According to media reports, the Senate was scheduled to begin debate yesterday afternoon on H.R. 6167, the “Interior, Environment, Financial Services, and General Government Appropriations Act, 2019.” The bill, which was passed by the House last week by a vote of 217–199 with no Democrats voting for the bill, would make several dramatic changes to the CFPB as described below.
Although the Congressional Record does reflect that the Senate began consideration of H.R. 6167, such “consideration” consisted of the introduction by Senator Shelby of an amendment substituting the Senate’s financial services and general government appropriations bill, S. 3017, for the corresponding portions of the House bill.
While the House bill would make the CFPB subject to the regular appropriations process, the Senate bill would not change Section 1017 of Dodd-Frank which provides that the CFPB is funded through transfers from the Federal Reserve. However, it contains a provision (Section 747) that would require the CFPB, during fiscal year 2019, to notify the House and Senate Appropriations Committees, the House Financial Services Committee, and the Senate Banking Committee when it makes a request for a transfer of funds from the Federal Reserve pursuant to Section 1017 and to post the notification on the CFPB’s website.

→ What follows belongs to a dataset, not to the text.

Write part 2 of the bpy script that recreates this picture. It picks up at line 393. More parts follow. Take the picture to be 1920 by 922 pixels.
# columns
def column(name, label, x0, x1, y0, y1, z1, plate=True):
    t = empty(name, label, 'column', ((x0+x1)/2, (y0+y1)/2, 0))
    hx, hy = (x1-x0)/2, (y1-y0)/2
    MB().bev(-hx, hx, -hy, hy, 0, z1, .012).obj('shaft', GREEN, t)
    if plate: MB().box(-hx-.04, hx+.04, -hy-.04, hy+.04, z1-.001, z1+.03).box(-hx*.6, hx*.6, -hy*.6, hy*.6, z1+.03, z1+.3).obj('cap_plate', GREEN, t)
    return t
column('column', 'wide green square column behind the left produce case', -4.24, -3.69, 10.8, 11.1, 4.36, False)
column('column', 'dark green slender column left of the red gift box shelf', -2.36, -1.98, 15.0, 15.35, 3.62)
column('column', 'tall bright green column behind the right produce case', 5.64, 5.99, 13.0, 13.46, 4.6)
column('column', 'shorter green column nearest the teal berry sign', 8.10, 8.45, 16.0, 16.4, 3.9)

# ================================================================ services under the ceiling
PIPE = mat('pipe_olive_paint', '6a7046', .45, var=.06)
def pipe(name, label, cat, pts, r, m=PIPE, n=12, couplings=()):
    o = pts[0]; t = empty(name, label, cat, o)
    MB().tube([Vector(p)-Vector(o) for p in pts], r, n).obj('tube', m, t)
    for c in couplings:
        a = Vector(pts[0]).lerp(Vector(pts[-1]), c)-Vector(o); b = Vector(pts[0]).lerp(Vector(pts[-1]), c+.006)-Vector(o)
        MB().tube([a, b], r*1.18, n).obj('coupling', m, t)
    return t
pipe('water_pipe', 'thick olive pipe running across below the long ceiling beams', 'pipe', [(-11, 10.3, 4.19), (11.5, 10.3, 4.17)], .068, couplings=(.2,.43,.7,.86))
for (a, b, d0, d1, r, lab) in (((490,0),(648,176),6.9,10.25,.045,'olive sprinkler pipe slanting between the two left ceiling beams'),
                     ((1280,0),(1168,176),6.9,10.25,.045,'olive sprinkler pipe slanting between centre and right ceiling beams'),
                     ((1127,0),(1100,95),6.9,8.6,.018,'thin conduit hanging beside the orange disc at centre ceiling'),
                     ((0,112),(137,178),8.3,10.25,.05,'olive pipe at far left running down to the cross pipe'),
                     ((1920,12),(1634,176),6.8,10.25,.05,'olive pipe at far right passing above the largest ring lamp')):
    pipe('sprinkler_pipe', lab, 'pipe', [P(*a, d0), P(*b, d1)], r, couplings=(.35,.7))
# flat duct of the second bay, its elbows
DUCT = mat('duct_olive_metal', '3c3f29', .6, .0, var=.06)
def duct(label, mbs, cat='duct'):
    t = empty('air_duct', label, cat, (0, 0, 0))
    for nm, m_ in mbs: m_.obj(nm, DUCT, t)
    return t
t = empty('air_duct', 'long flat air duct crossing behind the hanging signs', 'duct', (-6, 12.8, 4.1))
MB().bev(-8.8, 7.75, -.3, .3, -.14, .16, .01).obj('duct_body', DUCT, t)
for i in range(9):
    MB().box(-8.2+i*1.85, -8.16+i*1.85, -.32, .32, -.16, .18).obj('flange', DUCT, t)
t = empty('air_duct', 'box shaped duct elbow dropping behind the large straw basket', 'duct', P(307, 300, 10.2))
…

In contrast, the House bill would make the following changes to the CFPB:
- Appropriations. The bill would make the CFPB subject to the regular appropriations process beginning in fiscal year 2020. For fiscal year 2019, it would prohibit the CFPB Director from requesting more than $485 million in transfers from the Federal Reserve.
- Removal of Director. The bill would strike from Dodd-Frank the provision that sets a five-year term for the Director and places a “for-cause” limit on the President’s authority to remove the Director. Thus, the Director would have an unlimited term but serve at the will of the President.
- Congressional approval of CFPB rules. Subject to a narrow exception for national security and other special circumstances, the bill would provide that no major CFPB rule can take effect unless Congress has enacted a joint resolution of approval pursuant to the procedures set forth in the bill. The bill would also allow Congress to block a nonmajor rule from taking effect by enacting a joint resolution of disapproval pursuant to the procedures in the bill. A “major rule” means any rule that the Administrator of the Office of Information and Regulatory Affairs of the Office of Management and Budget (OIRA) finds has resulted in or is likely to result in: (1) an annual cost to the economy of $100 million or more, (2) a major increase in costs or prices for consumers, individual industries, federal, state, or local government agencies, or geographic regions, or (3) significant adverse effects on competition, employment, investment, productivity, innovation, or on the ability of United States-based enterprise to compete with foreign-based enterprises in domestic and export markets. (This standard is similar to the “significant regulatory action” standard that applies under Executive Order 12866. That Executive Order requires federal agencies, other than those defined as an “independent regulatory agency” by 44 U.S.C. Sec. 3502(5), to submit proposed and final regulations constituting a “significant regulatory action” to OIRA for review prior to publication in the Federal Register. As an independent agency, the CFPB has been exempt from this OIRA review process.)
- “Cut-go” requirement. The bill would require the CFPB “in making any new rule” to “identify a rule or rules that may be amended or repealed to completely offset any annual costs of the new rule to the United States economy.” The new rule could not take effect until the CFPB “make[s] each such repeal or amendment.”
- Publication requirements. In addition to satisfying the cut-go requirement before a new rule can take effect, the bill would require the CFPB to publish in the Federal Register “a list of information on which the rule is based, including data, scientific and economic studies, and cost-benefit analyses, and identify how the public can access such information on line” and to submit a report to Congress and the GAO containing the rule and other specified information that includes a classification of the rule as major or nonmajor.
Had the Senate given actual consideration to the House bill, there would have been little likelihood of its passage by the Senate. Because an appropriations bill requires at least 60 votes in the Senate to pass, it could have been blocked by Democrats who are likely to remain opposed to the CFPB changes contained in the House bill.